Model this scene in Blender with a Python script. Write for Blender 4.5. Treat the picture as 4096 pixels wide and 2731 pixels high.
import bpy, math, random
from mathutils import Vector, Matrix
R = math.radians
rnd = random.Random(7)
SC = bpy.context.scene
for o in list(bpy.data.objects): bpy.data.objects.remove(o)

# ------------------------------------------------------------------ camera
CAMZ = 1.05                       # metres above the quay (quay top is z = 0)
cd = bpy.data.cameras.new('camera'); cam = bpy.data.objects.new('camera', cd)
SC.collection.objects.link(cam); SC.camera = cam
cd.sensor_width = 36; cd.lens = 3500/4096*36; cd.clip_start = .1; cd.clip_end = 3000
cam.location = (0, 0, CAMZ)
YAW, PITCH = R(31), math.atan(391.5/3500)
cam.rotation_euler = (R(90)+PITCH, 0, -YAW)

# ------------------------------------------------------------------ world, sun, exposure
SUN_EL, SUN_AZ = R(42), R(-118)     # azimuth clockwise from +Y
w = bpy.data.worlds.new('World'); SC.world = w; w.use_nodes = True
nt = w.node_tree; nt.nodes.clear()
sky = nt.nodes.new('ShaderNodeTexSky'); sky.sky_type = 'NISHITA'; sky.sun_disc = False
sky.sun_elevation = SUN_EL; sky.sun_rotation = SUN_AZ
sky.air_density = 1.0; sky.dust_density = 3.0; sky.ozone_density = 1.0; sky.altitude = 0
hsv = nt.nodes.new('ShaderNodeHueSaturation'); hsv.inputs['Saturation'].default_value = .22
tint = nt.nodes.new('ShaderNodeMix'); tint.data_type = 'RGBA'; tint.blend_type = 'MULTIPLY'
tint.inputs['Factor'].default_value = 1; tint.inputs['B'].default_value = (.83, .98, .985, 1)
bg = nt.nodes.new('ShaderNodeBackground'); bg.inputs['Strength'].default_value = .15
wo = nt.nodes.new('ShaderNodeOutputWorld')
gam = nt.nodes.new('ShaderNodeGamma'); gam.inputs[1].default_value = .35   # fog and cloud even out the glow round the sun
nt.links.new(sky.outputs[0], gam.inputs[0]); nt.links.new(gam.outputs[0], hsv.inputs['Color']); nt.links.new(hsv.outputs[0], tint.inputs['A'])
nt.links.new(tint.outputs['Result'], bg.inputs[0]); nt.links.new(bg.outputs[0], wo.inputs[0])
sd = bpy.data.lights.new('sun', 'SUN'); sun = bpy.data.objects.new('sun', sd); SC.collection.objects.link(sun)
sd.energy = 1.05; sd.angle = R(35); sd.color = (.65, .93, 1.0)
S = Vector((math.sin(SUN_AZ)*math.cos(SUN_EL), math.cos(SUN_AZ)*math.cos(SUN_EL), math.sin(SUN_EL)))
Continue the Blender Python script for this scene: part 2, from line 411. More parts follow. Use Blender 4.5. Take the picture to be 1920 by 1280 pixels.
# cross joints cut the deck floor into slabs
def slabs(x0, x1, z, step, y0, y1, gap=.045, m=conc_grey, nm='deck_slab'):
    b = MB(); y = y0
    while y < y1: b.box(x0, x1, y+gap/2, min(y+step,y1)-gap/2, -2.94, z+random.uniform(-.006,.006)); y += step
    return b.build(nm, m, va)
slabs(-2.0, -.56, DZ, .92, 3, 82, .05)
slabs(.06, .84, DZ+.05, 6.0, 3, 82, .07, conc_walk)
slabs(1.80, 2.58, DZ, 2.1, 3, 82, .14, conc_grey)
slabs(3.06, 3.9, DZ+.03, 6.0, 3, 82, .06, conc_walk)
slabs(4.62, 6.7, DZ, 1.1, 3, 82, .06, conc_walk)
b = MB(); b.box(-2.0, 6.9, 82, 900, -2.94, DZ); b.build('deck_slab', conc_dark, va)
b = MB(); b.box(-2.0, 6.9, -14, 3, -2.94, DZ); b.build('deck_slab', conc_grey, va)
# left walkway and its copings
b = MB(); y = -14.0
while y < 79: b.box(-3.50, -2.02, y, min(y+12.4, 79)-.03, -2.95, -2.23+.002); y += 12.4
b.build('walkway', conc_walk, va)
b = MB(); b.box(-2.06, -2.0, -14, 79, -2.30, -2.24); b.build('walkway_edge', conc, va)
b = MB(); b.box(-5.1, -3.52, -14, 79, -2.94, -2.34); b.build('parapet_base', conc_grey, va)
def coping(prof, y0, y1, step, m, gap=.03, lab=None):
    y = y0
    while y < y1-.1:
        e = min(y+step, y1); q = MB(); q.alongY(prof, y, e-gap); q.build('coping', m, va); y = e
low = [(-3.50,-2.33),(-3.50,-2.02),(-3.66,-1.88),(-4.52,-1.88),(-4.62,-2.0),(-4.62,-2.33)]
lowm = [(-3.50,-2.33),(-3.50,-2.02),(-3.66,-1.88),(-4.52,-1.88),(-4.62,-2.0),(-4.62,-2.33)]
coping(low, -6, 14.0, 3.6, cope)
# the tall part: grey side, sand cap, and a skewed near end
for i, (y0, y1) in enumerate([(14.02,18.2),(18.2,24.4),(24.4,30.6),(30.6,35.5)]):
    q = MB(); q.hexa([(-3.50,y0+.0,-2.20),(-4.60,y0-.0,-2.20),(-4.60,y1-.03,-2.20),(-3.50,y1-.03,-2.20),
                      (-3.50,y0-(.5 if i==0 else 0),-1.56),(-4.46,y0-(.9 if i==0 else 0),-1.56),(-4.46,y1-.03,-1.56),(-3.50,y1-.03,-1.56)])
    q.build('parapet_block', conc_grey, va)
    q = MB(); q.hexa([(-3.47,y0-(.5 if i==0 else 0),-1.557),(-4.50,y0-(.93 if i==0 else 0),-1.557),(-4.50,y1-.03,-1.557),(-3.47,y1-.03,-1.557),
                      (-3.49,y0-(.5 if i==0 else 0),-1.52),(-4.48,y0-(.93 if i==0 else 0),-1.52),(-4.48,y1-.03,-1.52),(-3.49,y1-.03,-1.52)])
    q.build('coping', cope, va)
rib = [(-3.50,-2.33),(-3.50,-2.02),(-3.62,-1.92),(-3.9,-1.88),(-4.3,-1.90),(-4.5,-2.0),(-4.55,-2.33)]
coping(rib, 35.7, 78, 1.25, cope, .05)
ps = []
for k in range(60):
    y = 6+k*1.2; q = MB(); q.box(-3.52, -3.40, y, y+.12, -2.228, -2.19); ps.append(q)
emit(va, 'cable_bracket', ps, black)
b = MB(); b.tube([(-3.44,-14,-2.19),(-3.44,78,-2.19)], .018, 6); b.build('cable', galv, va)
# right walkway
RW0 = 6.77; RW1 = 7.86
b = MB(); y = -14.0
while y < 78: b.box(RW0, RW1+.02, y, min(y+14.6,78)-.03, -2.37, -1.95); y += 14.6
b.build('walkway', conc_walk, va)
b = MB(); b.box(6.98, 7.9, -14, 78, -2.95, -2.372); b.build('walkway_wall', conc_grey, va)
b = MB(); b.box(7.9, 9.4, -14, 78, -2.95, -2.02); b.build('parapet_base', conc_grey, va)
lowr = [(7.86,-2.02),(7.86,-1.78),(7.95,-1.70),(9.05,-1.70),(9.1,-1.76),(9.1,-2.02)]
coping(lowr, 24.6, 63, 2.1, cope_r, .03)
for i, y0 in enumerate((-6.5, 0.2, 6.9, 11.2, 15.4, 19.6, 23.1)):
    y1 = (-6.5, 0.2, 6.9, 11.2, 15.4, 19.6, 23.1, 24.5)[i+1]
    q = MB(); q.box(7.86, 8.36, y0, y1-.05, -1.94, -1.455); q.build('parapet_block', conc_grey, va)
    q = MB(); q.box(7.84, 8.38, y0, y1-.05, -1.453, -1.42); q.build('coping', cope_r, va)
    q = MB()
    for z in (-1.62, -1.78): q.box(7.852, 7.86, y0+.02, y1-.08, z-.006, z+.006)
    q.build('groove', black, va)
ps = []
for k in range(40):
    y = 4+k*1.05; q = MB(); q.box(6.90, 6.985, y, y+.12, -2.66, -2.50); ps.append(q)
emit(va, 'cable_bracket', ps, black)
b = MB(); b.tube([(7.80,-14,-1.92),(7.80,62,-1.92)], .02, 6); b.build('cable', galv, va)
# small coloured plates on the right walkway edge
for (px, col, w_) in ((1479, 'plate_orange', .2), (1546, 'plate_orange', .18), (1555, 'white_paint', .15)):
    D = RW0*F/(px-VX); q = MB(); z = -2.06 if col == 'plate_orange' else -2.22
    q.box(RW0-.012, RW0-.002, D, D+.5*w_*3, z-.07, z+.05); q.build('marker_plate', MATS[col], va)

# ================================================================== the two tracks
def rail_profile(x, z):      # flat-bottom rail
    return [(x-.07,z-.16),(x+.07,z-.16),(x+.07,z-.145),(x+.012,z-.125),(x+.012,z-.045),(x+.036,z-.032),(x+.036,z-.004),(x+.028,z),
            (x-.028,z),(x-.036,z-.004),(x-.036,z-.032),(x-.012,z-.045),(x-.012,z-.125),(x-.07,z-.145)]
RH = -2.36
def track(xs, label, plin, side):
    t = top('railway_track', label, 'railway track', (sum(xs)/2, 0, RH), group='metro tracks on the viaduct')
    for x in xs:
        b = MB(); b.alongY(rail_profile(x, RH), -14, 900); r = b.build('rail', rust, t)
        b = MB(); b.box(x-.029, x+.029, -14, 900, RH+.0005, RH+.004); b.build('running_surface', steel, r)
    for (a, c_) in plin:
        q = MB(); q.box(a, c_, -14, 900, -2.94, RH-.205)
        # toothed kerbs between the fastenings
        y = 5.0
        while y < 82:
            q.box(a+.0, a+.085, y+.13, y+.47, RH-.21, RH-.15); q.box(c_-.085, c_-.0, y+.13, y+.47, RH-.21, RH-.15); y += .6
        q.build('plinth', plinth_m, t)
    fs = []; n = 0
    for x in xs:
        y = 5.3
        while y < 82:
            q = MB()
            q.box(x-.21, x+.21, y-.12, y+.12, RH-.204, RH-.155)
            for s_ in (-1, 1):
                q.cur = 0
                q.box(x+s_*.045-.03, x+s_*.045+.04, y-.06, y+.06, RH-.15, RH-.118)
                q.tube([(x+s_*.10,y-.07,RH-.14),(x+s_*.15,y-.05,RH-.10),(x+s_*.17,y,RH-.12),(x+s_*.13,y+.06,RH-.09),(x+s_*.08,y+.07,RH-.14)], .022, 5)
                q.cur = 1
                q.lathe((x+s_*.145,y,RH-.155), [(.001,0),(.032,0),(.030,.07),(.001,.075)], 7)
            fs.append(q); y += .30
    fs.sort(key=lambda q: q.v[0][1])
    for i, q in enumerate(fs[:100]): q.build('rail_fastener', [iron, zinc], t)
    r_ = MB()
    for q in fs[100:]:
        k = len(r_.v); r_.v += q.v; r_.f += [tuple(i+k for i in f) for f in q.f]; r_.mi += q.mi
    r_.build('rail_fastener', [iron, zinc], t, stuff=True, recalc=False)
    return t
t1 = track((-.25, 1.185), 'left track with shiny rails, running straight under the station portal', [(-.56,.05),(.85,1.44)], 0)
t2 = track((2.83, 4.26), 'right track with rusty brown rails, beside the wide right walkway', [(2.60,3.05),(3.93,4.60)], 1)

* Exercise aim
All lines from the beginning of the material above through the one with "for o in list(bpy.data.objects): bpy.data.objects.remove(o)" need to be returned exactly; please return those and only those.

* Task result
Model this scene in Blender with a Python script. Write for Blender 4.5. Treat the picture as 4096 pixels wide and 2731 pixels high.
import bpy, math, random
from mathutils import Vector, Matrix
R = math.radians
rnd = random.Random(7)
SC = bpy.context.scene
for o in list(bpy.data.objects): bpy.data.objects.remove(o)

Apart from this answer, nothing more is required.